Al-Qaeda says Harith al-Nadhari, a senior figure who threatened more attacks on France after last month's Charlie Hebdo killings, has died in a US drone strike in Yemen.
Nadhari and three other militants were killed in a January 31 "crusader American drone strike against their car" in the southern Shabwa province, Al-Qaeda in the Arabian Peninsula said on Twitter on Thursday.
AQAP named the others as Said Bafaraj, Abdelsamie al-Haddaa and Azzam al-Hadrami.
Tribal sources had said at the time that four suspected militants were left charred in their car after a drone strike.
Nadhari was considered to be one of AQAP's senior religious scholars tasked with promoting sharia, Islamic law.
He had urged more attacks on France such as those on satirical magazine Charlie Hebdo and a Jewish supermarket in Paris that killed 17 people.
"It is better for you to stop your aggression against the Muslims, so perhaps you will live safely," Nadhari was quoted saying in a January 10 video after the attacks.
Four days later, AQAP ideologue Nasser bin Ali al-Ansi claimed the Charlie Hebdo assault on behalf of the group.

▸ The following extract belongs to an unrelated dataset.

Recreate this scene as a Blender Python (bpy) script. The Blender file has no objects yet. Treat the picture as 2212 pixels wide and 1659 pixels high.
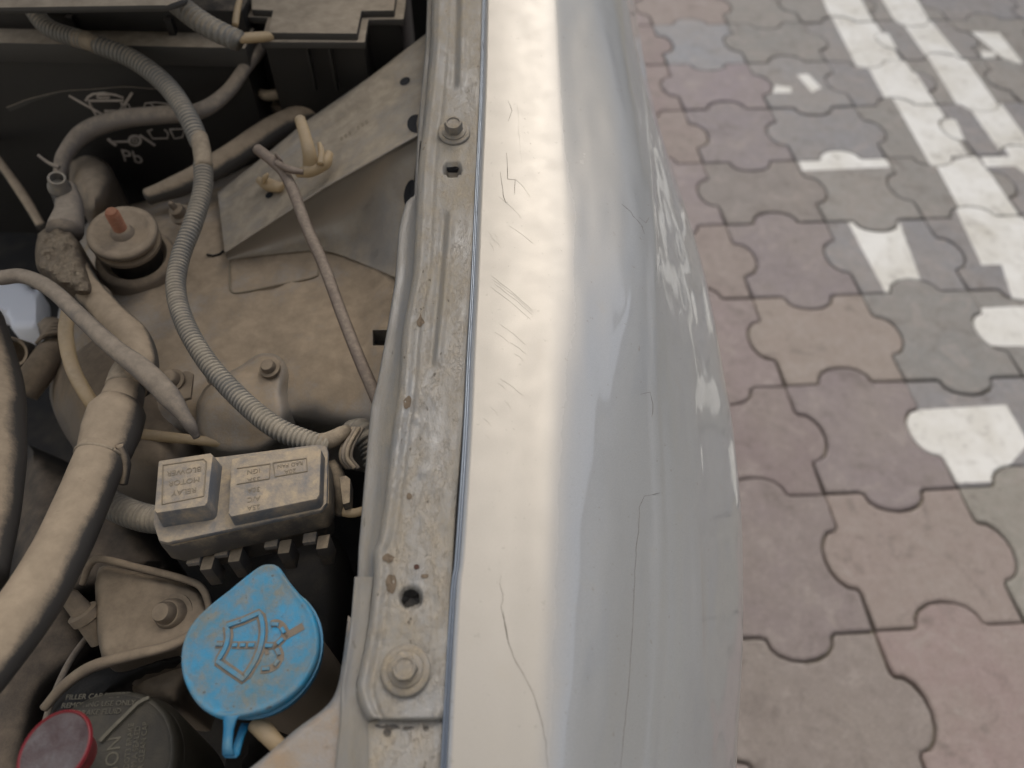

Despite an ongoing political crisis in Yemen, US President Barack Obama vowed on January 25 not to let up in Washington's campaign against jihadists there.
He said Washington would continue "to go after high value targets inside Yemen".
At least 11 suspected Al-Qaeda militants have been killed in drone strikes in central and southern Yemen since then.
Western governments say it's unclear if AQAP directly orchestrated the Charlie Hebdo attack, although they believe one or both of the perpetrators, brothers Said and Cherif Kouachi, spent time with jihadists in Yemen.